Como se não bastasse, foi irmã de Nara Leão, a musa da bossa nova e ícone eterno de nossa MPB. Não é pouca coisa para uma vida só, convenhamos.

Arq. Nacional
Definindo-se, ela escreveu: “Faço parte de uma tribo longe de qualquer tradição ou preconceito, de meio social indefinido, uma pessoa com ideias próprias, um certo bom senso. E que, mesmo defendendo as belas maneiras, dá mais valor à ética nas relações do que a qualquer procedimento tido como civilizado”. Eis a mulher e o seu saber viver.

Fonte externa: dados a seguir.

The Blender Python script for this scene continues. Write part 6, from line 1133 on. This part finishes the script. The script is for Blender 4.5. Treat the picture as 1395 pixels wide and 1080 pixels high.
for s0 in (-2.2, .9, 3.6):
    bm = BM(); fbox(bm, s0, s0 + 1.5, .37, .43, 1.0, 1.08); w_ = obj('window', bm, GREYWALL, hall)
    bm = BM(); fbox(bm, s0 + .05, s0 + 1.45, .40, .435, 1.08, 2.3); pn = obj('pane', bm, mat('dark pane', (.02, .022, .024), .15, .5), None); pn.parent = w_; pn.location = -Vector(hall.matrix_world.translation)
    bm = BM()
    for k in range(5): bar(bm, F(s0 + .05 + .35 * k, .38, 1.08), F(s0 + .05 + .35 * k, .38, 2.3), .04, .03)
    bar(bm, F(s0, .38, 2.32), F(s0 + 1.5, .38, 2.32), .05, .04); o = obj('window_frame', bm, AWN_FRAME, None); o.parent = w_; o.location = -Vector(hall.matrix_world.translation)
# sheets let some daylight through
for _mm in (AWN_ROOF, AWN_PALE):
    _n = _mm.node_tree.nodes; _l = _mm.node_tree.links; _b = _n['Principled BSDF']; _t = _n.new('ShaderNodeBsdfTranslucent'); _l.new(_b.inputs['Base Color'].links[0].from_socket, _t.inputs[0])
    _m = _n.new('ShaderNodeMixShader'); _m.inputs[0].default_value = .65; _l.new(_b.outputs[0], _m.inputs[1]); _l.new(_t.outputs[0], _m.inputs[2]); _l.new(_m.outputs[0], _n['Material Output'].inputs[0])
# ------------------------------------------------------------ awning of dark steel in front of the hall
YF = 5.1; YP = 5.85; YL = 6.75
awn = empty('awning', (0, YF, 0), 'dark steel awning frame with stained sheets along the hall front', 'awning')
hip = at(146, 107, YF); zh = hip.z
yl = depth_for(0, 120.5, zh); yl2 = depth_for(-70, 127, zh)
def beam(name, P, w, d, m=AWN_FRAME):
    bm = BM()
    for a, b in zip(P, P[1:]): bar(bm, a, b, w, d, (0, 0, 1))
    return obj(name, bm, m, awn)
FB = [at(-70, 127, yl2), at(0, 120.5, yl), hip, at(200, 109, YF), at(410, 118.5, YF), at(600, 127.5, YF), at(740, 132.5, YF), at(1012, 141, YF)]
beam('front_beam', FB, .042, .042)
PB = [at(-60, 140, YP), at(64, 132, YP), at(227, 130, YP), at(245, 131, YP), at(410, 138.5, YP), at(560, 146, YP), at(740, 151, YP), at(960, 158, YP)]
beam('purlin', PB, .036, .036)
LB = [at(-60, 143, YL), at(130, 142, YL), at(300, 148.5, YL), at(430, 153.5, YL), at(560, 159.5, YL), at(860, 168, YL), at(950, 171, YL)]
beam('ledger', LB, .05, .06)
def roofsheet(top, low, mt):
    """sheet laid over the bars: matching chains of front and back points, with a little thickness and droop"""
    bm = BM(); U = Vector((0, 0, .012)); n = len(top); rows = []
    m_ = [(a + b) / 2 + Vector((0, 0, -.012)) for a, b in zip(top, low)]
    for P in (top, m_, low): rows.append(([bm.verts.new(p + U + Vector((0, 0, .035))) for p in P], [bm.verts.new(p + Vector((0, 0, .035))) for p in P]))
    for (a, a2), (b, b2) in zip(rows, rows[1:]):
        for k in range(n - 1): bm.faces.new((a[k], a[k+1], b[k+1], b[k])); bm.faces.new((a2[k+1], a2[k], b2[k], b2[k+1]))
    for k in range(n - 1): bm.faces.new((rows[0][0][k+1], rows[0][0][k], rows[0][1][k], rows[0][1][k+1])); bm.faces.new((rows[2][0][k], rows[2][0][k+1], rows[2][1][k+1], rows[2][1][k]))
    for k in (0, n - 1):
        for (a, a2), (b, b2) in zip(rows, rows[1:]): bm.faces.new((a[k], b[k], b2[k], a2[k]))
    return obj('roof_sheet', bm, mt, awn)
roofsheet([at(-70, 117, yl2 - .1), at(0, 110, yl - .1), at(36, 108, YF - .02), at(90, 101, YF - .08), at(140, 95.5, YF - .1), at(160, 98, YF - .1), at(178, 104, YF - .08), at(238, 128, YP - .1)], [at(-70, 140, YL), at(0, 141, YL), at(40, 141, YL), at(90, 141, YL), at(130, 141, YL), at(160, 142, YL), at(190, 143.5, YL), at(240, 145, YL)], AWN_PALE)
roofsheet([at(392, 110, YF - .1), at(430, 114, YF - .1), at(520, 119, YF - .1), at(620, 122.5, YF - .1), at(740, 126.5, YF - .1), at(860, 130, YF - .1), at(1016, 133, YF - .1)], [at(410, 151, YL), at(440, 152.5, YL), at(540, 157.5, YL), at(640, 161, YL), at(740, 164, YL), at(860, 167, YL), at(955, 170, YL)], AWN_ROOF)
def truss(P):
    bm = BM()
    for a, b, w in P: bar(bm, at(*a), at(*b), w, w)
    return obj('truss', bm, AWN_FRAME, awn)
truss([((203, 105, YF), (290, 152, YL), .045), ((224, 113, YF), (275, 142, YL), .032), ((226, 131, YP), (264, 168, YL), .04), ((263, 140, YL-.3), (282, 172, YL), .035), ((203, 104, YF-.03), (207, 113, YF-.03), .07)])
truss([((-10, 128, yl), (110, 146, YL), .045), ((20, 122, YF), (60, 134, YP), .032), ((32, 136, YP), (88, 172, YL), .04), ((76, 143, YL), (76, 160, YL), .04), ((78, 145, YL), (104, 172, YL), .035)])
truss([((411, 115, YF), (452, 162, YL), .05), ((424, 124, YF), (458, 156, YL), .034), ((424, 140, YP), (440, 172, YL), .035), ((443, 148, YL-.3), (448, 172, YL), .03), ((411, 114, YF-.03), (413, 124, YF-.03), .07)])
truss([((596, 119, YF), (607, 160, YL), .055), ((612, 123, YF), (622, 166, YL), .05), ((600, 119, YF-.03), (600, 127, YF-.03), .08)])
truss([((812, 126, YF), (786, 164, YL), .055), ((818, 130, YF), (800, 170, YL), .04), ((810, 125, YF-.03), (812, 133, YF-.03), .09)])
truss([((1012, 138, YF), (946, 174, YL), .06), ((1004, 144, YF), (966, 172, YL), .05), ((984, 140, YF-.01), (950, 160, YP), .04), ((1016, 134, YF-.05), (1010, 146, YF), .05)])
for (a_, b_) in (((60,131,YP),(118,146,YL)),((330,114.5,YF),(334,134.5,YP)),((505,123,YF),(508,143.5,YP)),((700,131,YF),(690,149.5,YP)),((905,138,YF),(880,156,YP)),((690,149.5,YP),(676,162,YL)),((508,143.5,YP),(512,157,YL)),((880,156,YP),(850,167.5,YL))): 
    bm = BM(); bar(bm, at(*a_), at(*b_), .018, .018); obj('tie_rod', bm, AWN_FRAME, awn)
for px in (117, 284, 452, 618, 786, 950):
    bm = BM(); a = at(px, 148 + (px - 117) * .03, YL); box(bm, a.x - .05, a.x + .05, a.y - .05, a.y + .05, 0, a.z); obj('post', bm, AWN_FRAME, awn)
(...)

Há quem pense, equivocadamente, que Danuza escreveu apenas livros de etiqueta. Longe disso. Ela foi muito além das simples regras de comportamento, a pequena ética inventada pelos aristocratas para atormentar a vida dos burgueses alpinistas. Ela foi, sim, uma divulgadora das boas maneiras, sob um viés contemporâneo e descontraído, ressalte-se, mas foi, antes e acima de tudo, uma guia civilizacional, uma sábia conselheira para a vida como um todo.

Danuza nos deixou no último dia 22 deste mês, aos 88 anos. Custei e custo a acreditar. Para mim, como disse, ela era imortal. Na verdade, pensando bem, continua sendo.

Concluo com uma de suas saborosas lições para as mulheres: “A vida da mulher se divide em três fases: a primeira, quando é uma gatinha; a terceira, quando já desistiu de encontrar o homem de sua vida, e a segunda, a melhor de todas, que vai até – bem, até quando, depende de cada uma”.